Transcribe the whole listing below without changing a word, but leave out every image.

────────

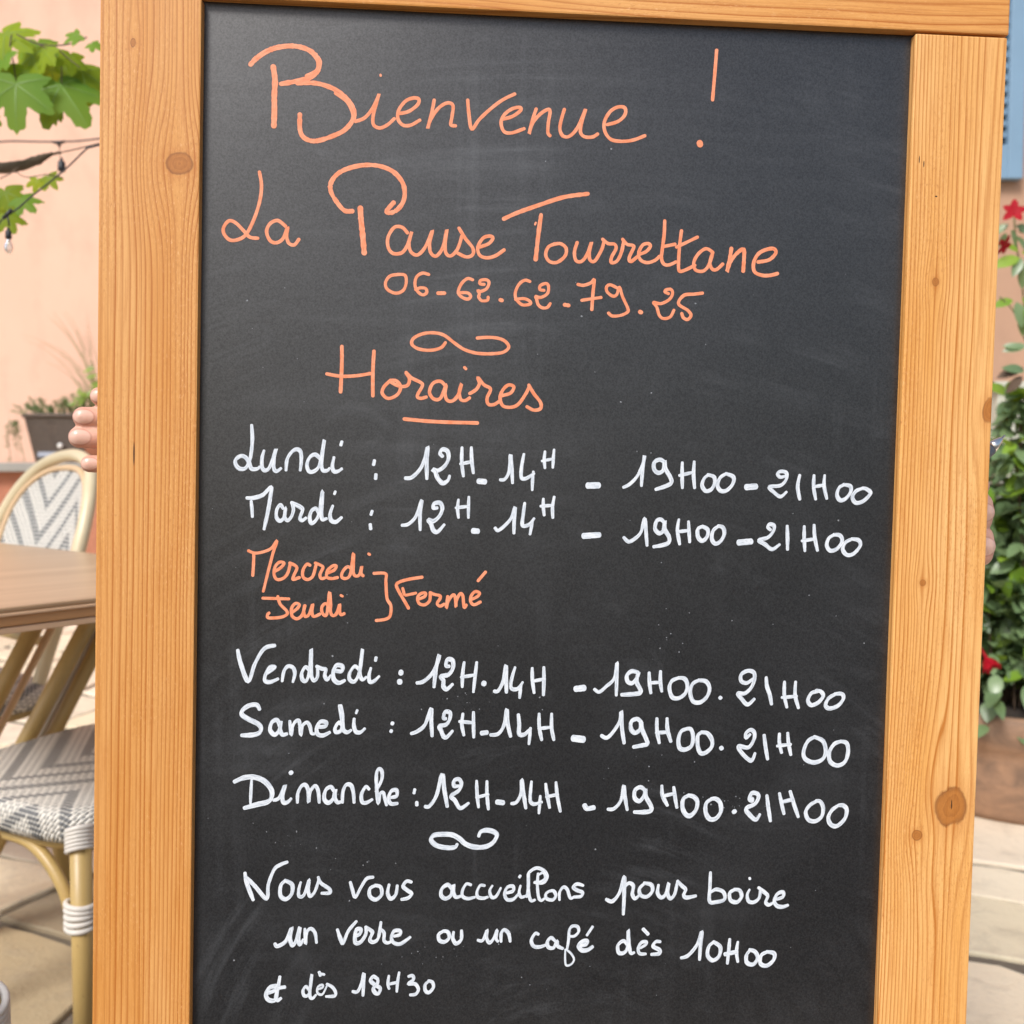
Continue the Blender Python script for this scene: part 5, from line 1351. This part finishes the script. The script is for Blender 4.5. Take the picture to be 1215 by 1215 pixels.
hands = {-1: hand(-1, [(-0.32787, -0.26593, 0.00716, -0.26832), (-0.33978, -0.28088, 0.00794, -0.28237), (-0.34261, -0.29529, 0.00837, -0.29619), (-0.33397, -0.31393, 0.00671, -0.30973)], (-0.155, 0.06, -0.2919388686577935), (-0.24, 0.033, -0.22332000000000002)), 1: hand(1, [(0.32978, -0.31466, 0.00818, -0.32158), (0.33417, -0.33409, 0.0104, -0.33598), (0.33591, -0.35932, 0.01075, -0.35048), (0.32392, -0.37474, 0.00759, -0.36337)], (0.155, 0.06, -0.34677724004104893), (0.262, 0.036, -0.28158))}
WR = {-1: (-0.155, 0.06, -0.2919388686577935), 1: (0.155, 0.06, -0.34677724004104893)}
NAILS = {-1: [(-0.32787, -0.26593, 0.00716, -0.26832), (-0.33978, -0.28088, 0.00794, -0.28237), (-0.34261, -0.29529, 0.00837, -0.29619), (-0.33397, -0.31393, 0.00671, -0.30973)], 1: [(0.33417, -0.33409, 0.0104, -0.33598), (0.33591, -0.35932, 0.01075, -0.35048)]}
# body
bm = bmesh.new()
ellip(bm, (0, 0, 1.18), (.165, .098, .24)); ellip(bm, (0, 0, .96), (.150, .095, .16)); ellip(bm, (0, -.005, 1.33), (.175, .08, .075))
capsules(bm, [((0, .005, 1.36), .055), ((0, -.012, 1.46), .050)])
ellip(bm, (0, -.02, 1.575), (.073, .092, .108)); ellip(bm, (0, -.035, 1.515), (.050, .065, .060))
ellip(bm, (0, -.112, 1.558), (.013, .018, .022)); ellip(bm, (0, -.102, 1.513), (.024, .010, .009))
for s in (-1, 1):
    ellip(bm, (s * .076, -.01, 1.567), (.010, .020, .031)); ellip(bm, (s * .03, -.094, 1.585), (.014, .012, .010))
    w = S(*WR[s]); el = Vector((s * .285 , -.03, 1.075)); sh_ = Vector((s * .165, 0, 1.335))
    capsules(bm, [(sh_, .052), (sh_.lerp(el, .5), .045), (el, .037), (el.lerp(w, .35), .036), (el.lerp(w, .8), .026), (w, .021)])
    capsules(bm, [((s * .085, 0, .90), .085), ((s * .09, -.005, .70), .070), ((s * .09, -.012, .49), .052), ((s * .092, .0, .34), .050), ((s * .095, .012, .10), .034)])
    capsules(bm, [((s * .095, .02, .05), .036), ((s * .10, -.06, .035), .030), ((s * .105, -.13, .028), .024)])
body = remeshed(bm, .007, 6)
me_tmp = bpy.data.meshes.new('h')
for s in (-1, 1):
    hands[s].to_mesh(me_tmp); body.from_mesh(me_tmp)
bo_ = obj('body', body, M['skin'], person, True)
na_ = bo_.data.attributes.new('nail', 'FLOAT', 'POINT'); MI = MW.inverted()
for v in bo_.data.vertices:
    q = MI @ (v.co + po)
    if q.z < -.2 and q.z > -.45 and q.y < TH + .0095 and abs(q.x) > .3:
        for side, fl in NAILS.items():
            for (tx, z, r, kz) in fl:
                d_ = math.hypot((abs(q.x) - (abs(tx) - r * 1.15)) / (r * .95), (q.z - z) / (r * .66)) if q.x * side > 0 else 9
                if d_ < 2 and q.y < TH + .0095 - .35 * r: na_.data[v.index].value = max(na_.data[v.index].value, max(0.0, 1.5 - d_))
for s in (-1, 1):
    bm = bmesh.new(); ellip(bm, (s * .03, -.0935, 1.583), (.0105, .011, .0062)); e = obj('eye', bm, M['white_gloss'], person, True)
    bm = bmesh.new(); ellip(bm, (s * .03, -.1015, 1.583), (.0048, .0040, .0048)); obj('iris', bm, M['twig'], e, True)
for s in (-1, 1):
    bm = bmesh.new(); capsules(bm, [((s * .016, -.1035, 1.600), .0028), ((s * .032, -.101, 1.604), .0032), ((s * .046, -.091, 1.599), .0022)], 10); HB = obj('eyebrow', bm, M['twig'], person, True)
M['lip'] = plain('lips', (0.48, 0.18, 0.15), .45)
bm = bmesh.new(); ellip(bm, (0, -.1085, 1.516), (.021, .0065, .0042)); ellip(bm, (0, -.108, 1.5095), (.018, .0065, .0048)); obj('mouth', bm, M['lip'], person, True)
M['shirt'] = plain('dark_shirt', (0.03, 0.035, 0.05), .85, var=.2); M['trousers'] = plain('dark_trousers', (0.035, 0.037, 0.045), .85, var=.2); M['hair'] = plain('brown_hair', (0.07, 0.04, 0.025), .5, var=.4, nscale=120); M['shoe'] = plain('dark_shoe', (0.03, 0.028, 0.026), .6)
bm = bmesh.new(); ellip(bm, (0, 0, 1.16), (.180, .112, .25)); ellip(bm, (0, 0, .97), (.168, .112, .13)); ellip(bm, (0, -.003, 1.33), (.190, .092, .075)); capsules(bm, [((0, .004, 1.35), .068), ((0, -.002, 1.40), .060)])
for s in (-1, 1):
    el = Vector((s * .285, -.03, 1.075)); sh_ = Vector((s * .165, 0, 1.335)); w = S(*WR[s])
    capsules(bm, [(sh_, .062), (sh_.lerp(el, .5), .055), (el, .047), (el.lerp(w, .45), .044)])
obj('shirt', remeshed(bm, .007, 5), M['shirt'], person, True)
bm = bmesh.new(); ellip(bm, (0, 0, .93), (.160, .104, .12))
for s in (-1, 1): capsules(bm, [((s * .085, 0, .88), .094), ((s * .09, -.005, .70), .080), ((s * .09, -.012, .49), .064), ((s * .092, .0, .34), .060), ((s * .095, .012, .09), .050)])
obj('trousers', remeshed(bm, .007, 5), M['trousers'], person, True)
for s in (-1, 1):
    bm = bmesh.new(); capsules(bm, [((s * .095, .025, .046), .043), ((s * .10, -.06, .040), .038), ((s * .106, -.14, .033), .032)])
    obj('shoe', remeshed(bm, .005, 4), M['shoe'], person, True)
bm = bmesh.new(); ellip(bm, (0, .004, 1.605), (.083, .094, .095)); ellip(bm, (0, .045, 1.55), (.078, .06, .11))
for v in [v for v in bm.verts if v.co.y < -.045 and v.co.z < 1.625]: v.co.y = -.045
obj('hair', remeshed(bm, .006, 3), M['hair'], person, True)


# ---------------------------------------------------------------- pen held behind the right edge
M['pen_grey'] = plain('pen_barrel', (0.13, 0.135, 0.145), .45, var=.05); t = NT('pen_silver'); t.base((.86, .83, .78)).rough(.32); t.b.inputs['Metallic'].default_value = 1.0; M['pen_silver'] = t.m
pt = at(1192.5, 516.5, .735); pj = at(1175, 532, .732); dr = (pj - pt).normalized()
pen = empty('pen', pj); tag(pen, 'dark pen with a silver cone tip poking out past the right edge of the frame', 'pen')
bm = bmesh.new(); tube(bm, [dr * .0005, dr * .10], .0052, 16); obj('barrel', bm, M['pen_grey'], pen)
LP = (pt - pj).length
bm = bmesh.new(); tube(bm, [Vector((0, 0, 0)), -dr * LP * .3, -dr * LP * .72, -dr * LP * .76, -dr * LP], [.0050, .0040, .0020, .0010, .0005], 18); obj('tip', bm, M['pen_silver'], pen)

────────

▸ Exercise answer
Continue the Blender Python script for this scene: part 5, from line 1351. This part finishes the script. The script is for Blender 4.5. Take the picture to be 1215 by 1215 pixels.
hands = {-1: hand(-1, [(-0.32787, -0.26593, 0.00716, -0.26832), (-0.33978, -0.28088, 0.00794, -0.28237), (-0.34261, -0.29529, 0.00837, -0.29619), (-0.33397, -0.31393, 0.00671, -0.30973)], (-0.155, 0.06, -0.2919388686577935), (-0.24, 0.033, -0.22332000000000002)), 1: hand(1, [(0.32978, -0.31466, 0.00818, -0.32158), (0.33417, -0.33409, 0.0104, -0.33598), (0.33591, -0.35932, 0.01075, -0.35048), (0.32392, -0.37474, 0.00759, -0.36337)], (0.155, 0.06, -0.34677724004104893), (0.262, 0.036, -0.28158))}
WR = {-1: (-0.155, 0.06, -0.2919388686577935), 1: (0.155, 0.06, -0.34677724004104893)}
NAILS = {-1: [(-0.32787, -0.26593, 0.00716, -0.26832), (-0.33978, -0.28088, 0.00794, -0.28237), (-0.34261, -0.29529, 0.00837, -0.29619), (-0.33397, -0.31393, 0.00671, -0.30973)], 1: [(0.33417, -0.33409, 0.0104, -0.33598), (0.33591, -0.35932, 0.01075, -0.35048)]}
# body
bm = bmesh.new()
ellip(bm, (0, 0, 1.18), (.165, .098, .24)); ellip(bm, (0, 0, .96), (.150, .095, .16)); ellip(bm, (0, -.005, 1.33), (.175, .08, .075))
capsules(bm, [((0, .005, 1.36), .055), ((0, -.012, 1.46), .050)])
ellip(bm, (0, -.02, 1.575), (.073, .092, .108)); ellip(bm, (0, -.035, 1.515), (.050, .065, .060))
ellip(bm, (0, -.112, 1.558), (.013, .018, .022)); ellip(bm, (0, -.102, 1.513), (.024, .010, .009))
for s in (-1, 1):
    ellip(bm, (s * .076, -.01, 1.567), (.010, .020, .031)); ellip(bm, (s * .03, -.094, 1.585), (.014, .012, .010))
    w = S(*WR[s]); el = Vector((s * .285 , -.03, 1.075)); sh_ = Vector((s * .165, 0, 1.335))
    capsules(bm, [(sh_, .052), (sh_.lerp(el, .5), .045), (el, .037), (el.lerp(w, .35), .036), (el.lerp(w, .8), .026), (w, .021)])
    capsules(bm, [((s * .085, 0, .90), .085), ((s * .09, -.005, .70), .070), ((s * .09, -.012, .49), .052), ((s * .092, .0, .34), .050), ((s * .095, .012, .10), .034)])
    capsules(bm, [((s * .095, .02, .05), .036), ((s * .10, -.06, .035), .030), ((s * .105, -.13, .028), .024)])
body = remeshed(bm, .007, 6)
me_tmp = bpy.data.meshes.new('h')
for s in (-1, 1):
    hands[s].to_mesh(me_tmp); body.from_mesh(me_tmp)
bo_ = obj('body', body, M['skin'], person, True)
na_ = bo_.data.attributes.new('nail', 'FLOAT', 'POINT'); MI = MW.inverted()
for v in bo_.data.vertices:
    q = MI @ (v.co + po)
    if q.z < -.2 and q.z > -.45 and q.y < TH + .0095 and abs(q.x) > .3:
        for side, fl in NAILS.items():
            for (tx, z, r, kz) in fl:
                d_ = math.hypot((abs(q.x) - (abs(tx) - r * 1.15)) / (r * .95), (q.z - z) / (r * .66)) if q.x * side > 0 else 9
                if d_ < 2 and q.y < TH + .0095 - .35 * r: na_.data[v.index].value = max(na_.data[v.index].value, max(0.0, 1.5 - d_))
for s in (-1, 1):
    bm = bmesh.new(); ellip(bm, (s * .03, -.0935, 1.583), (.0105, .011, .0062)); e = obj('eye', bm, M['white_gloss'], person, True)
    bm = bmesh.new(); ellip(bm, (s * .03, -.1015, 1.583), (.0048, .0040, .0048)); obj('iris', bm, M['twig'], e, True)
for s in (-1, 1):
    bm = bmesh.new(); capsules(bm, [((s * .016, -.1035, 1.600), .0028), ((s * .032, -.101, 1.604), .0032), ((s * .046, -.091, 1.599), .0022)], 10); HB = obj('eyebrow', bm, M['twig'], person, True)
M['lip'] = plain('lips', (0.48, 0.18, 0.15), .45)
bm = bmesh.new(); ellip(bm, (0, -.1085, 1.516), (.021, .0065, .0042)); ellip(bm, (0, -.108, 1.5095), (.018, .0065, .0048)); obj('mouth', bm, M['lip'], person, True)
M['shirt'] = plain('dark_shirt', (0.03, 0.035, 0.05), .85, var=.2); M['trousers'] = plain('dark_trousers', (0.035, 0.037, 0.045), .85, var=.2); M['hair'] = plain('brown_hair', (0.07, 0.04, 0.025), .5, var=.4, nscale=120); M['shoe'] = plain('dark_shoe', (0.03, 0.028, 0.026), .6)
bm = bmesh.new(); ellip(bm, (0, 0, 1.16), (.180, .112, .25)); ellip(bm, (0, 0, .97), (.168, .112, .13)); ellip(bm, (0, -.003, 1.33), (.190, .092, .075)); capsules(bm, [((0, .004, 1.35), .068), ((0, -.002, 1.40), .060)])
for s in (-1, 1):
    el = Vector((s * .285, -.03, 1.075)); sh_ = Vector((s * .165, 0, 1.335)); w = S(*WR[s])
    capsules(bm, [(sh_, .062), (sh_.lerp(el, .5), .055), (el, .047), (el.lerp(w, .45), .044)])
obj('shirt', remeshed(bm, .007, 5), M['shirt'], person, True)
bm = bmesh.new(); ellip(bm, (0, 0, .93), (.160, .104, .12))
for s in (-1, 1): capsules(bm, [((s * .085, 0, .88), .094), ((s * .09, -.005, .70), .080), ((s * .09, -.012, .49), .064), ((s * .092, .0, .34), .060), ((s * .095, .012, .09), .050)])
obj('trousers', remeshed(bm, .007, 5), M['trousers'], person, True)
for s in (-1, 1):
    bm = bmesh.new(); capsules(bm, [((s * .095, .025, .046), .043), ((s * .10, -.06, .040), .038), ((s * .106, -.14, .033), .032)])
    obj('shoe', remeshed(bm, .005, 4), M['shoe'], person, True)
bm = bmesh.new(); ellip(bm, (0, .004, 1.605), (.083, .094, .095)); ellip(bm, (0, .045, 1.55), (.078, .06, .11))
for v in [v for v in bm.verts if v.co.y < -.045 and v.co.z < 1.625]: v.co.y = -.045
obj('hair', remeshed(bm, .006, 3), M['hair'], person, True)


# ---------------------------------------------------------------- pen held behind the right edge
M['pen_grey'] = plain('pen_barrel', (0.13, 0.135, 0.145), .45, var=.05); t = NT('pen_silver'); t.base((.86, .83, .78)).rough(.32); t.b.inputs['Metallic'].default_value = 1.0; M['pen_silver'] = t.m
pt = at(1192.5, 516.5, .735); pj = at(1175, 532, .732); dr = (pj - pt).normalized()
pen = empty('pen', pj); tag(pen, 'dark pen with a silver cone tip poking out past the right edge of the frame', 'pen')
bm = bmesh.new(); tube(bm, [dr * .0005, dr * .10], .0052, 16); obj('barrel', bm, M['pen_grey'], pen)
LP = (pt - pj).length
bm = bmesh.new(); tube(bm, [Vector((0, 0, 0)), -dr * LP * .3, -dr * LP * .72, -dr * LP * .76, -dr * LP], [.0050, .0040, .0020, .0010, .0005], 18); obj('tip', bm, M['pen_silver'], pen)